By: Annet Preethi Furtado
February 9 2023
Hindenburg Research is being investigated in the U.S. for its trade practices, but it has not been banned from publishing its research on U.S. firms.
Context
On January 24, 2023, Hindenburg Research, a company that does forensic financial research on what it sees as "man-made disasters" and engages in activist short-selling, published research findings accusing the Adani Group of stock price manipulations and malpractices throughout several decades. Though the Adani Group issued a statement calling the results "baseless," the company's shares have plummeted since the publication of the Hindenburg report. Reuters reported that the Securities and Exchange Board of India (SEBI) is examining the $86 billion stock market decline and looking into the allegations made by Hindenburg. As a result of Hindenburg's report, Gautam Adani has fallen from the third position to the 15th position on Forbes' billionaire list. Amid the report's fallout, the Adani corporation canceled its follow-on public offering (FPO), which opened on January 27, and said it would refund investors.
In light of these developments, several social media users have been sharing claims about Hindenburg on Twitter under the hashtags "Hindenburg Exposed" and ''Hindenburg Report.'' Numerous posts with these hashtags claimed that the research firm was banned in the U.S. One such Twitter post claimed that due to Hindenburg's controversial findings in the past, U.S. market regulators had forbidden Hindenburg from writing any reports on any U.S.-listed companies, making reference to a Reuters report by Alison Frankel as evidence of the claim. The post also claimed that Hindenberg is currently attempting to generate revenue by short-selling on Indian companies owing to the U.S. restrictions.
In Fact
Hindenburg Research is permitted to publish its findings on U.S. companies even though there has been an investigation into the firm over potentially illegal trade practices. Since 2021, the U.S. Department of Justice (DOJ) has assessed dozens of prominent businesses, including Hindenburg Research, for potentially unlawful trading tactics. According to a Forbes report and a Bloomberg Law report from February 2022, Hindenburg Research and its founder Nate Anderson featured in the DOJ's information requests in 2021 as part of a probe. However, Hindenburg Research has not been implicated or charged with any crime and has not been banned from reporting on U.S.-listed companies.
A tweet making this claim refers to a Reuters article by Alison Frankel. In this article, Frankel spoke about the two unsuccessful litigation attempts against Hindenburg in the U.S., seemingly implying that Adani and other Hindenburg opponents should think twice before suing Hindenburg in the U.S. Frankel also noted that the research company had rarely been sued in the U.S. However, the article does not mention that the U.S. market regulators had prohibited Hindenburg from releasing its research on American-listed firms due to its history of publishing controversial claims.

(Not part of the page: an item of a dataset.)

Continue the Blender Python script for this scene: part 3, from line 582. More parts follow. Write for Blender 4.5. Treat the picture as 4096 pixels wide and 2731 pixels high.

The post also claimed that Hindenburg Research is actively attempting to make money by short betting on Indian companies over its published reports. A short bet is a way for someone to profit if the price of shares falls. Hindenburg revealed in its report that it had taken a short position on Adani Group companies through U.S. bonds and other investments that trade outside of India. Though it is true that Hindenburg stands to profit from the current situation, the argument that its "ban" in the U.S. caused the research firm to publish assessments on Indian companies is false. Twitter posts under the hashtag "Adani Enterprises" also claimed that Hindenburg was the subject of three American criminal investigations and that its bank accounts had been frozen due to fraud-related operations. However, no reports by reputed media outlets support these claims. The only two lawsuits filed against Hinderburg Research, one by China-based real estate company Yangtze River Port and Logistics Ltd and the other by Bollywood film studio Eros International Plc, were for defamation, and they weren't criminal investigations.
Anderson himself also took to Twitter to clear the air about the claims about Hindenburg floating around. On February 9, he shared a report by The Wire debunking claims about the firm and added that Hindenburg had never been banned by the Financial Industry Regulatory Authority (FINRA), responding to another claim being circulated. He also wrote that the firm had never had its bank accounts seized and said that not being allowed to publish reports on NYSE-listed companies "isn't a thing." Further, he said that the firm is not under investigation.
The Verdict
The U.S. Department of Justice has been probing Hindenburg Research over their potentially unlawful trading practices. However, there is no ban on Hindenburg publishing reports about U.S.-listed entities. Therefore, we have marked this claim as false.
(Note: This story has been updated to reflect a tweet by Nathan Anderson dated February 9, 2023, in which he refuted claims about Hindenburg Research circulating on social media.)